Seit einigen Tagen sind sechs Palästinenser, die in israelischen Gefängnissen des Schreckens als „Administrativhäftlinge“ inhaftiert sind, in Hungerstreik getreten. Ihre Namen sind: Kayed Al-Fasoos, Miqdard Al-Quawasmeh, Ala’a Al-Araj, Hisham Abu Hawash, Rayeq Bisharat und Shadi Abu Aker. Diesen Häftlingen wird so wie dem am 5. Juli 2021 ohne Gerichtsverfahren in indischer Haft verstorbenen Jesuitenpater Stan Swamy SJ, der sich für die Befreiung der Unterdrückten eingesetzt hat, Zugehörigkeit zu einer terroristischen Vereinigung vorgeworfen. Diese Namen stehen für die ungezählten namenlosen Opfer der Herrschaft im Gazastreifen, wo seit 1967 etwa eine Millionen Palästinenser, darunter Frauen und Minderjährige, inhaftiert worden sind. [4]

Papst Franziskus hat auf einer internationalen Tagung der Internationalen Strafrechtsgesellschaft (15. November 2020) mit großer Sorge auf die gehäufte Anwendung der Schutzhaft (Administrativhaft) aufmerksam gemacht. Diese verletze das Prinzip, nach dem jeder Angeklagte als unschuldig gelten muss, bis eine endgültige Verurteilung über seine Schuldhaftigkeit entscheidet. Der Nationalstaat des jüdischen Volkes verletzt ganz offenkundig die Normen eines Rechtsstaates, weil er die Menschenrechte für die nichtjüdischen Menschen aussetzt. Österreich sollte sein historisches Zeremoniell überdenken.

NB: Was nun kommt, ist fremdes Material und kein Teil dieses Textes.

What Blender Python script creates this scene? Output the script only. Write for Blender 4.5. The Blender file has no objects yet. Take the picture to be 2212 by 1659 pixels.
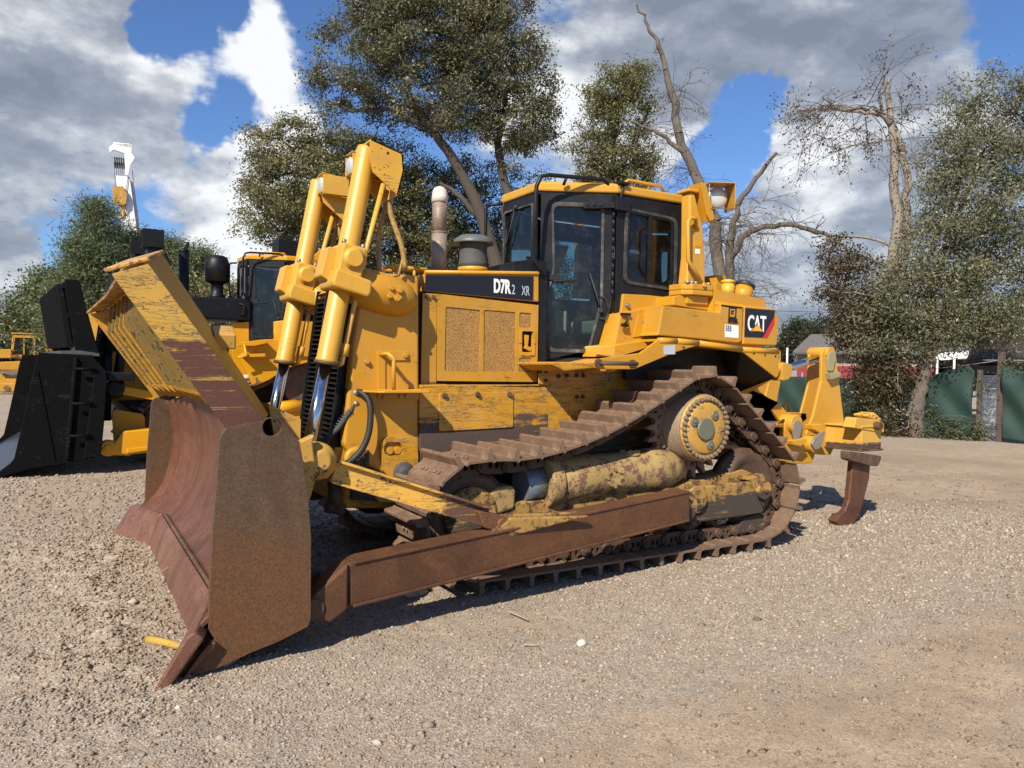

[1] Jon Sobrino: Der Glaube an Jesus Christus. Eine Christologie aus der Perspektive der Opfer. Herausgegeben und mit einer Einführung versehen von Knut Wenzel. Übersetzt von Ludger Weckel. Matthias Grünewald Verlag Ostfildern 2008, S. 33, 

[2] „Es ist unser Wille und unsere Verpflichtung, die Erinnerung an die Opfer zu bewahren“: Bundespräsident (bundespraesident​.at) [6. Oktober 2021]

[3] Noam Chomsky: „Weil wir es so sagen“ – Texte gegen die amerikanische Weltherrschaft im 21. Jahrhundert. Aus dem Englischen von Gregor Kneussel. Promedia Verlag 2015, S. 69–77.

[4] Presseaussendung der Vertretung des Staates Palästina und ständigen Vertretung bei den Internationalen Organisationen in Wien vom 5. Oktober 2021.